- **Input for this task**
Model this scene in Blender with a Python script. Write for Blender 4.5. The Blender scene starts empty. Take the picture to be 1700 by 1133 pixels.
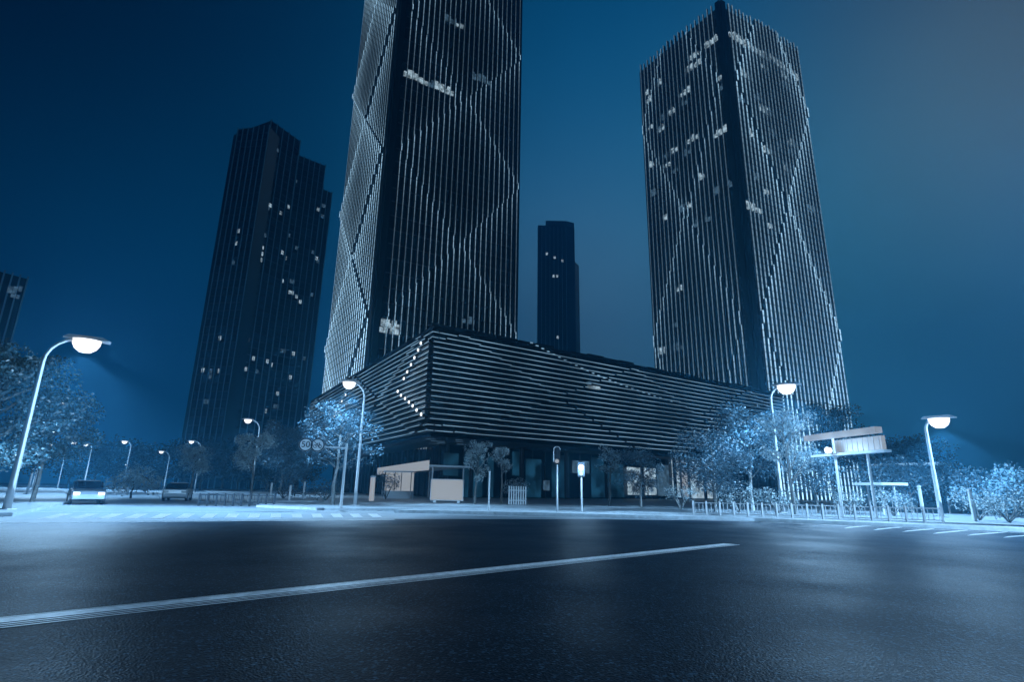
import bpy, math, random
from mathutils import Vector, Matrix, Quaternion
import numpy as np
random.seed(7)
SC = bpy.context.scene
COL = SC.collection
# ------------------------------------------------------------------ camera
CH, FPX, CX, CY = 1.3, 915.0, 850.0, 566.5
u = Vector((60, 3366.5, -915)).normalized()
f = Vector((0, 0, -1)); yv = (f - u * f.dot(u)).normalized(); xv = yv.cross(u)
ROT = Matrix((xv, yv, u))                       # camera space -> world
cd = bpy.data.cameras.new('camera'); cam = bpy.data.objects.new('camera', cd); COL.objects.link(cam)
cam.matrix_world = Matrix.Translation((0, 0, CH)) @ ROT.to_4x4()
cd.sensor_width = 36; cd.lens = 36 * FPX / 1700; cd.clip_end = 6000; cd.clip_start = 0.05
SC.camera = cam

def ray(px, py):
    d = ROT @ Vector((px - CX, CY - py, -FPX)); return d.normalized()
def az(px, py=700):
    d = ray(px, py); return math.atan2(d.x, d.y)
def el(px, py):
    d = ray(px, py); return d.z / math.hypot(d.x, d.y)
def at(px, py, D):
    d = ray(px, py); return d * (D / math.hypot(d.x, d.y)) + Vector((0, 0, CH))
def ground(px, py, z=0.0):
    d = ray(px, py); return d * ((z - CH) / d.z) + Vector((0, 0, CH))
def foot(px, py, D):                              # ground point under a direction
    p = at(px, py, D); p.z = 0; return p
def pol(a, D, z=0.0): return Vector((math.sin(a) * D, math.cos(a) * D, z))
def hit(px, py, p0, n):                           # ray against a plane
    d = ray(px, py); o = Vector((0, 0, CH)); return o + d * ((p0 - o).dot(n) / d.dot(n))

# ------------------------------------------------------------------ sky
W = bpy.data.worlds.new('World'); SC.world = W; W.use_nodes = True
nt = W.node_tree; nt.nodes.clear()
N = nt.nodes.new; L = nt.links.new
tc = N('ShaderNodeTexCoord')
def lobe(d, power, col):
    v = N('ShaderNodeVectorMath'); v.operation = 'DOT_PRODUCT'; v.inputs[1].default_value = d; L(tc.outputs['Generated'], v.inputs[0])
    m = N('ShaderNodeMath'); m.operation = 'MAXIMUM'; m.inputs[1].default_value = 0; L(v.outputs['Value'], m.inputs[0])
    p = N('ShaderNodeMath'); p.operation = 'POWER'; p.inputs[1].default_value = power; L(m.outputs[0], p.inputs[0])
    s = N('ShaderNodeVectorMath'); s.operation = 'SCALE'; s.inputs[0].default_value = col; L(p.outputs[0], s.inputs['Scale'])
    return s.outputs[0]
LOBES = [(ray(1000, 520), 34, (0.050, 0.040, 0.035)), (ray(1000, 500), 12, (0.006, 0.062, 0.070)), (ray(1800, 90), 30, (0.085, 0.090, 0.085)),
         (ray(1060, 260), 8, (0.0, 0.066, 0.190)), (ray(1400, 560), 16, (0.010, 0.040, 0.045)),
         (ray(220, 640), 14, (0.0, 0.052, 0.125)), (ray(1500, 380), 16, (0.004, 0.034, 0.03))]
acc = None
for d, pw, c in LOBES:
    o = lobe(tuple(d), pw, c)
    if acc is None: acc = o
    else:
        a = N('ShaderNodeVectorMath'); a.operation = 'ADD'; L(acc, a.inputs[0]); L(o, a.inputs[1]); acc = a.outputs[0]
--
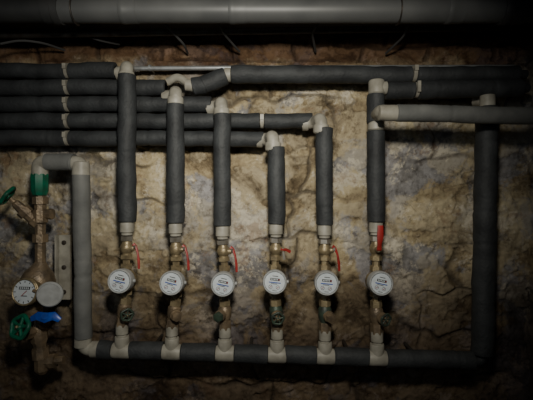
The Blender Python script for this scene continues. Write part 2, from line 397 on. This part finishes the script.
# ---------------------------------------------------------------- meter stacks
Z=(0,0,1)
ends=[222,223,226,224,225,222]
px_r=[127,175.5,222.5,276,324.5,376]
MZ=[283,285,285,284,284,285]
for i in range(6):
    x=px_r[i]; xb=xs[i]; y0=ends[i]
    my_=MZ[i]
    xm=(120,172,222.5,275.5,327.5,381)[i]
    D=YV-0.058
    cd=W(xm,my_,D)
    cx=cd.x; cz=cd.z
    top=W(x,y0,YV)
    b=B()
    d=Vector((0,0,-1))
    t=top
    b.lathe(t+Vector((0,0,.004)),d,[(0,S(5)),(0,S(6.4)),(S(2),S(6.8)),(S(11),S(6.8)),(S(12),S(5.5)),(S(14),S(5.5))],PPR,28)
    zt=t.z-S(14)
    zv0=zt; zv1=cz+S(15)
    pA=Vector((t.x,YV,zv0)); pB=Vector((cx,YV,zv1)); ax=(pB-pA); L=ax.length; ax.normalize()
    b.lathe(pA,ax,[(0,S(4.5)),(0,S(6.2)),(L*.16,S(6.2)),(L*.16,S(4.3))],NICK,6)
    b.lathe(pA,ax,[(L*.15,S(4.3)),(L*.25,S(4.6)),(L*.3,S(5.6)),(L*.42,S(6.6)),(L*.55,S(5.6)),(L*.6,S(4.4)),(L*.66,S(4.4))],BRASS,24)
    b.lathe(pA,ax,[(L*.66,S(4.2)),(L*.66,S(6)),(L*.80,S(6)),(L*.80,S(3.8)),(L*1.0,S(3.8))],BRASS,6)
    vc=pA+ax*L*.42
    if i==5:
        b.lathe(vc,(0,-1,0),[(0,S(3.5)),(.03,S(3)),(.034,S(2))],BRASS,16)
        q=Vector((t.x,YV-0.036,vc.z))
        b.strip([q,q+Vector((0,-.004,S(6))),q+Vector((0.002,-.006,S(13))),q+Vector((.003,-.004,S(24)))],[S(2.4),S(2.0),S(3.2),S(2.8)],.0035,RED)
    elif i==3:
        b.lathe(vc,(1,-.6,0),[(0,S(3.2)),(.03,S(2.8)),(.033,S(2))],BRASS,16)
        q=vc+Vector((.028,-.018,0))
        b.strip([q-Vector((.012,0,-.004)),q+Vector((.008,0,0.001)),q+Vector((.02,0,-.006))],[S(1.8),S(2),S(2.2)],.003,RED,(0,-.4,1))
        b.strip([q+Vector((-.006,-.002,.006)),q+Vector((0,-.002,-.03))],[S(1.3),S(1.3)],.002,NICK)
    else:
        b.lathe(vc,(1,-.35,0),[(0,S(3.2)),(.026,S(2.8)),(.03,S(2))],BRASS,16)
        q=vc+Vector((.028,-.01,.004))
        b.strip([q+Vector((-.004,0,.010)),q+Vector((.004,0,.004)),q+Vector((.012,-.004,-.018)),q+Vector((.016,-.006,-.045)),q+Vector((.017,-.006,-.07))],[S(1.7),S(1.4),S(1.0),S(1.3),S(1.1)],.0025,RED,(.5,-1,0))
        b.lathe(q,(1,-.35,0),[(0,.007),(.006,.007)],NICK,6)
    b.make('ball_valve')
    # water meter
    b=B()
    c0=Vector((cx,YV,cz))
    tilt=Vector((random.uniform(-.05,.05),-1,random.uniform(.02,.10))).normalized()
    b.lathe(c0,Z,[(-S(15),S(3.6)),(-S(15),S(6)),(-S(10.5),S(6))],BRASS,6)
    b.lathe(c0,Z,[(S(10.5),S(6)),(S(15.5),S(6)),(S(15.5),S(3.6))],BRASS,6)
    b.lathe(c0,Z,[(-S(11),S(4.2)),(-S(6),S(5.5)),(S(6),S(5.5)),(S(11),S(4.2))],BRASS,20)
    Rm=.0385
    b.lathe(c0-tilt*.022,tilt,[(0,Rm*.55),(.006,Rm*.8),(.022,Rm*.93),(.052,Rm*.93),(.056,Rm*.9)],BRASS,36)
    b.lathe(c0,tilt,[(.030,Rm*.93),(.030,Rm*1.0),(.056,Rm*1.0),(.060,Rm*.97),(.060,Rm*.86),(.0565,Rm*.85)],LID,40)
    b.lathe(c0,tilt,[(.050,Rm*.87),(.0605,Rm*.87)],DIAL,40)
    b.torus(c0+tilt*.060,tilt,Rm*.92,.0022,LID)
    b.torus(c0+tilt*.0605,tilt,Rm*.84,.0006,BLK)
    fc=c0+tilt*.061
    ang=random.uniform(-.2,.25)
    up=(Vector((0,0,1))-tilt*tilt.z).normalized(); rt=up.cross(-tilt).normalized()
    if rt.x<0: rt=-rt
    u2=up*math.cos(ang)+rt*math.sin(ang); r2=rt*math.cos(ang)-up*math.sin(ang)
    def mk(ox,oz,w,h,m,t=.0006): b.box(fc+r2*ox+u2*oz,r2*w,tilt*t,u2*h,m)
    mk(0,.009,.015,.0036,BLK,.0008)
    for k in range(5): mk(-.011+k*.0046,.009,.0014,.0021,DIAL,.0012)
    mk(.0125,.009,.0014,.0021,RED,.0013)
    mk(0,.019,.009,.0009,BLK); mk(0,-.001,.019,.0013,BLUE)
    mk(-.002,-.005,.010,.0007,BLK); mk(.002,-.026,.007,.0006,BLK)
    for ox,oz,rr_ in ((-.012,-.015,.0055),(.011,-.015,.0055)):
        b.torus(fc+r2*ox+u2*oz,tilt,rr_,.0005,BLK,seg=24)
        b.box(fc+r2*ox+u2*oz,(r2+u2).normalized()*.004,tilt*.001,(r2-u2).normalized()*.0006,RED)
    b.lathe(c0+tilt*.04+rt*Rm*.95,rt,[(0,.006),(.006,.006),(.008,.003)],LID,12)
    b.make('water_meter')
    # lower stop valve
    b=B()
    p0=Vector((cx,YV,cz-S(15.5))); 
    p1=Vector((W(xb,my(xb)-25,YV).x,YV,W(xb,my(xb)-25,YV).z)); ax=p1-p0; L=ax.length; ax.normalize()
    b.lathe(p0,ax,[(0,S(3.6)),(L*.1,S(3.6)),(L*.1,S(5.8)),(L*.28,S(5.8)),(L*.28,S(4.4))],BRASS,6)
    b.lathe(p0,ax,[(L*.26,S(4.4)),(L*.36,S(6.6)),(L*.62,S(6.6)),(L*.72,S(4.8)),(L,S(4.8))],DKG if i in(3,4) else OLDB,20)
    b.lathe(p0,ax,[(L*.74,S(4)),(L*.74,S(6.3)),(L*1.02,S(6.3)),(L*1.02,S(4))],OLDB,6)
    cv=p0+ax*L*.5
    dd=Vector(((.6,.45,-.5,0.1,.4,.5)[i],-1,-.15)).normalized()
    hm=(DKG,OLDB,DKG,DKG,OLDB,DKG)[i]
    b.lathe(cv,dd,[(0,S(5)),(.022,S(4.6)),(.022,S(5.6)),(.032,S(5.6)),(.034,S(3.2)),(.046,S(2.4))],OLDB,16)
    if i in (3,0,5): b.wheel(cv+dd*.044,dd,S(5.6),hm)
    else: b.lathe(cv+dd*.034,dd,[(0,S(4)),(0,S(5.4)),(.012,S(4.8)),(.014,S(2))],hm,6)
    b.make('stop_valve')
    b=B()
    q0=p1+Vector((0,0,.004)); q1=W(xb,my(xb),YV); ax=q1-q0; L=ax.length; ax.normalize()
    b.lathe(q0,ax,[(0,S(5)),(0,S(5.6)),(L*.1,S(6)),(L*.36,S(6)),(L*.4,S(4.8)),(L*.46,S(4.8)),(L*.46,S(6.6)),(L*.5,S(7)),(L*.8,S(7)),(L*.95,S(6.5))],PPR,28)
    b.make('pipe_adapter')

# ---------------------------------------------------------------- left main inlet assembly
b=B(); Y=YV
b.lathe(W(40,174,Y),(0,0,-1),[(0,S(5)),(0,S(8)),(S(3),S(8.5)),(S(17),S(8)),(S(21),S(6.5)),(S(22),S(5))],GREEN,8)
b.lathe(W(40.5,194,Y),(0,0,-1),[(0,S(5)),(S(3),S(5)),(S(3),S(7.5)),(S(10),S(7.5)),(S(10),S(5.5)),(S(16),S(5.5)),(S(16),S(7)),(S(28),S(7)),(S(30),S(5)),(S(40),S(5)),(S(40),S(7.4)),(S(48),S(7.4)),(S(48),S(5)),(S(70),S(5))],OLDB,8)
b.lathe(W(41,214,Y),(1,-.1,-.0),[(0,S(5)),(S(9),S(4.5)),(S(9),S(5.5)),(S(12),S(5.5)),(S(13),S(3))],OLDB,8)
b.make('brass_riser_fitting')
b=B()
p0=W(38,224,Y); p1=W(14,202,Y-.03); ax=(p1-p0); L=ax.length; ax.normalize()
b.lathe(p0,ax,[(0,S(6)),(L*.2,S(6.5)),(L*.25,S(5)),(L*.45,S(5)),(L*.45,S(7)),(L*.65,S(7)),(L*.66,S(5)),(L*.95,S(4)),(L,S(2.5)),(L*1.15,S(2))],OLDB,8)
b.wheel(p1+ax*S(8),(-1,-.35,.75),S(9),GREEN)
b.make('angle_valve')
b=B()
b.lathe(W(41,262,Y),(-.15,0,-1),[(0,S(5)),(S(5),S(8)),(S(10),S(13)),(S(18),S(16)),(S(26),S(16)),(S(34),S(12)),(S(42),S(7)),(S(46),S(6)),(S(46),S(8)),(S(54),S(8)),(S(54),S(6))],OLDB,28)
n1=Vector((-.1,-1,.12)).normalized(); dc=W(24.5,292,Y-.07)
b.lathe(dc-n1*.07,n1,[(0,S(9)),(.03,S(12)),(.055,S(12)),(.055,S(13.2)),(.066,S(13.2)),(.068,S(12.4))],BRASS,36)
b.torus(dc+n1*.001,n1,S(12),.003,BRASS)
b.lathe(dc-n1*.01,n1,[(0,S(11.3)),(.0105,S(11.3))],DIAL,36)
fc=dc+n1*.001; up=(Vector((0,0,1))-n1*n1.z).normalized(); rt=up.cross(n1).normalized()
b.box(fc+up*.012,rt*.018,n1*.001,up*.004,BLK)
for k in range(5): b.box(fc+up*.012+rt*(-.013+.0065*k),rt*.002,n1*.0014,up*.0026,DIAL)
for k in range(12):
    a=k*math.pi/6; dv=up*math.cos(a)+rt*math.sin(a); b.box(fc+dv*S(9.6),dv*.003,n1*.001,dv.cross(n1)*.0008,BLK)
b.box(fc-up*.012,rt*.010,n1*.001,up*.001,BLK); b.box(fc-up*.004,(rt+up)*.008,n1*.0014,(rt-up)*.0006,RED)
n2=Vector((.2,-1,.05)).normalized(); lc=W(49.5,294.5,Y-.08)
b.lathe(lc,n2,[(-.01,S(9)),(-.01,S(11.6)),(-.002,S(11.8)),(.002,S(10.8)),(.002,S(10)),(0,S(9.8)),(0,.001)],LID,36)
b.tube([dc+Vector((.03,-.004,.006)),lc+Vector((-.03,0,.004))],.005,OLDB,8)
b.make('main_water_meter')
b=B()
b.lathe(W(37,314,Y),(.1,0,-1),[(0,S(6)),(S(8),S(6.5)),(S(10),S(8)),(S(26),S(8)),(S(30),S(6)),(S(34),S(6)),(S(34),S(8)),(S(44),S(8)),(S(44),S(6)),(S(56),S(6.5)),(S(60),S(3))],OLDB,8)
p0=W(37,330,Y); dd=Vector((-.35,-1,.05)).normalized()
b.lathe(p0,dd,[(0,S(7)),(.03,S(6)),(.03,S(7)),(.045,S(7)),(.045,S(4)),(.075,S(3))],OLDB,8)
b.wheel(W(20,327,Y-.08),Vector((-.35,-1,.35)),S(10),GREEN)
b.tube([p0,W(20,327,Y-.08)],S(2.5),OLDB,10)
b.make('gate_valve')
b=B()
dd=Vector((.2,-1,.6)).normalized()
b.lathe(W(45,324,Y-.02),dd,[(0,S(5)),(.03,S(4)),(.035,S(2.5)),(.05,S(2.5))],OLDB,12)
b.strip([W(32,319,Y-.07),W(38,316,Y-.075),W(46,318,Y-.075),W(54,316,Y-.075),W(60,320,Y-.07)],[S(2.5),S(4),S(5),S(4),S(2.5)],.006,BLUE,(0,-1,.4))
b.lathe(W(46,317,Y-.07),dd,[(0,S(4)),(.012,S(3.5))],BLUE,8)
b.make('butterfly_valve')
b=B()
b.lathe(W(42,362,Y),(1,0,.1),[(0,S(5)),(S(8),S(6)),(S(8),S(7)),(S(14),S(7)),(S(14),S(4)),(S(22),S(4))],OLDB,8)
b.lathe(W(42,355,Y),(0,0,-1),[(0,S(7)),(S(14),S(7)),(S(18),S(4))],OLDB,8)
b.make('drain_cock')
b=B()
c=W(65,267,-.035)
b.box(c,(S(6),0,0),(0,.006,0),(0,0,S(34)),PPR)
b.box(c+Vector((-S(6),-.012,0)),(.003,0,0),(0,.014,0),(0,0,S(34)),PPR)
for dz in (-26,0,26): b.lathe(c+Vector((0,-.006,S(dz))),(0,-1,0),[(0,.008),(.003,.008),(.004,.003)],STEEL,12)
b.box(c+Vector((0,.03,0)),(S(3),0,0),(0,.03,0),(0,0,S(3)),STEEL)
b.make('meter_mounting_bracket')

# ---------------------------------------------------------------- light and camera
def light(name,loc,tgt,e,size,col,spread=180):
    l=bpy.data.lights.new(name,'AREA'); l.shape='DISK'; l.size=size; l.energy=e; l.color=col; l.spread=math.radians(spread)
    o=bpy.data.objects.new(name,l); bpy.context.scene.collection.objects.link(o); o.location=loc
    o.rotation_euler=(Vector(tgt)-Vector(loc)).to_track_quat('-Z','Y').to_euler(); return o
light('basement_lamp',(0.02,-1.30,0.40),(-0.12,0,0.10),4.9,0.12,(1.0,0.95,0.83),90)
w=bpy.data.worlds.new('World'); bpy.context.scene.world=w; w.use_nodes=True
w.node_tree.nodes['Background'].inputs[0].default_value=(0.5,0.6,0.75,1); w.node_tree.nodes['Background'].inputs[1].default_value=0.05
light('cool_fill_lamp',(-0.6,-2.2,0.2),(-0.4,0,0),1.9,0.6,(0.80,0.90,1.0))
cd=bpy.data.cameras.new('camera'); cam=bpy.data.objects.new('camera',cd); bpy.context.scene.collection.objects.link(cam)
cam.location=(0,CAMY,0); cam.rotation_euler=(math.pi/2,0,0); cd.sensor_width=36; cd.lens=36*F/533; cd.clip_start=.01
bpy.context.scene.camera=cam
---
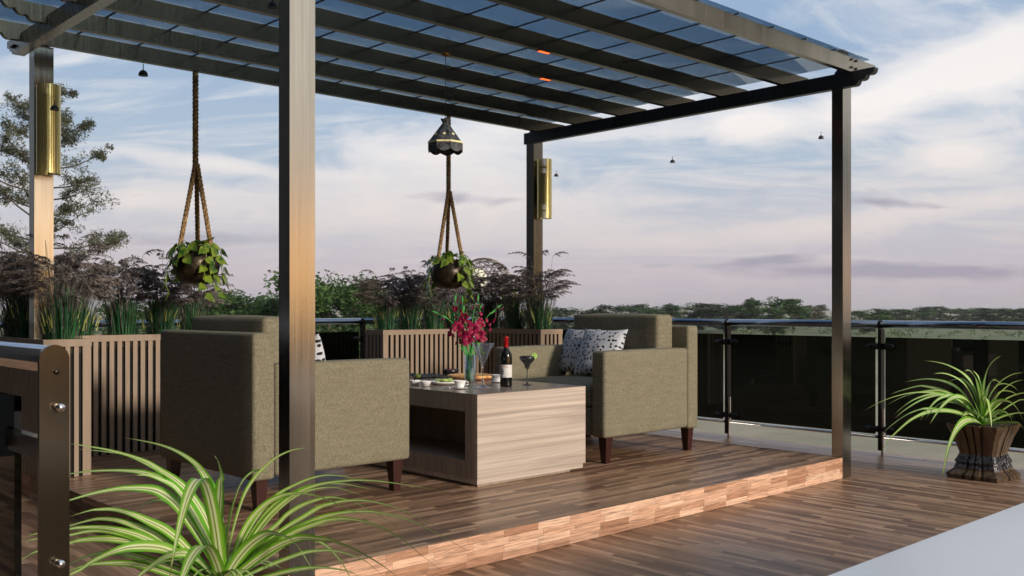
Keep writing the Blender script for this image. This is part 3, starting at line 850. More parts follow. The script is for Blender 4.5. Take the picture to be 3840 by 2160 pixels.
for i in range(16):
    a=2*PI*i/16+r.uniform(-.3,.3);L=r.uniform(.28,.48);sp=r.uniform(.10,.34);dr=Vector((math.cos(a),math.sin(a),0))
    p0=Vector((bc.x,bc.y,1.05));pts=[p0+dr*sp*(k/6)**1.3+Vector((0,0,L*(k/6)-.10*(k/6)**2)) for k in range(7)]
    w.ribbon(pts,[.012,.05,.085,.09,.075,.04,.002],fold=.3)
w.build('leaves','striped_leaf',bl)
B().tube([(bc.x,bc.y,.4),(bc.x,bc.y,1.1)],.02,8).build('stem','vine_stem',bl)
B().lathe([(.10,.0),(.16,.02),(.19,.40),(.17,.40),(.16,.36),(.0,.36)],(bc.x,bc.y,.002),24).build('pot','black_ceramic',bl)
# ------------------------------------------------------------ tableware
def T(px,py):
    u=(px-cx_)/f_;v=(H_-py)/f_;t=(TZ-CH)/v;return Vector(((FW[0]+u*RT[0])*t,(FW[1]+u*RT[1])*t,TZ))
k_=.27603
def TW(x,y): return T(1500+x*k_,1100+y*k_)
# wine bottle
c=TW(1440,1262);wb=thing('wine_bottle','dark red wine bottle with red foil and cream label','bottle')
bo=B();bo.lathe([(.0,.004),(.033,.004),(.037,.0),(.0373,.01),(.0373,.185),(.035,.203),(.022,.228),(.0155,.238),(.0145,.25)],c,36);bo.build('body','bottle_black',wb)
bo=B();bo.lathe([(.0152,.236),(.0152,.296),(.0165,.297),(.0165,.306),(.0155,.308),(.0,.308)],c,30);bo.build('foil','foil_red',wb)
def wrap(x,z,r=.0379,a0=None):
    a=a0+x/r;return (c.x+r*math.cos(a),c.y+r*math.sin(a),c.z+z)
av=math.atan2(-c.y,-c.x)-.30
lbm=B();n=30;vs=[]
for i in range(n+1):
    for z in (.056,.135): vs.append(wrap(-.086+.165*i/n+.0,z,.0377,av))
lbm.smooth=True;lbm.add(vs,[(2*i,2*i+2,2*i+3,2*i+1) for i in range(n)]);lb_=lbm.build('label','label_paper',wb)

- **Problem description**
Begin with the line that contains "Model this scene" and end with the line that contains "SC.camera = cam"; write out both and all lines between exactly, but no pictures.

- **Answer to the task**
Model this scene in Blender with a Python script. Write for Blender 4.5. The Blender scene starts empty. Take the picture to be 1700 by 1133 pixels.
import bpy, math, random
from mathutils import Vector, Matrix, Quaternion
import numpy as np
random.seed(7)
SC = bpy.context.scene
COL = SC.collection
# ------------------------------------------------------------------ camera
CH, FPX, CX, CY = 1.3, 915.0, 850.0, 566.5
u = Vector((60, 3366.5, -915)).normalized()
f = Vector((0, 0, -1)); yv = (f - u * f.dot(u)).normalized(); xv = yv.cross(u)
ROT = Matrix((xv, yv, u))                       # camera space -> world
cd = bpy.data.cameras.new('camera'); cam = bpy.data.objects.new('camera', cd); COL.objects.link(cam)
cam.matrix_world = Matrix.Translation((0, 0, CH)) @ ROT.to_4x4()
cd.sensor_width = 36; cd.lens = 36 * FPX / 1700; cd.clip_end = 6000; cd.clip_start = 0.05
SC.camera = cam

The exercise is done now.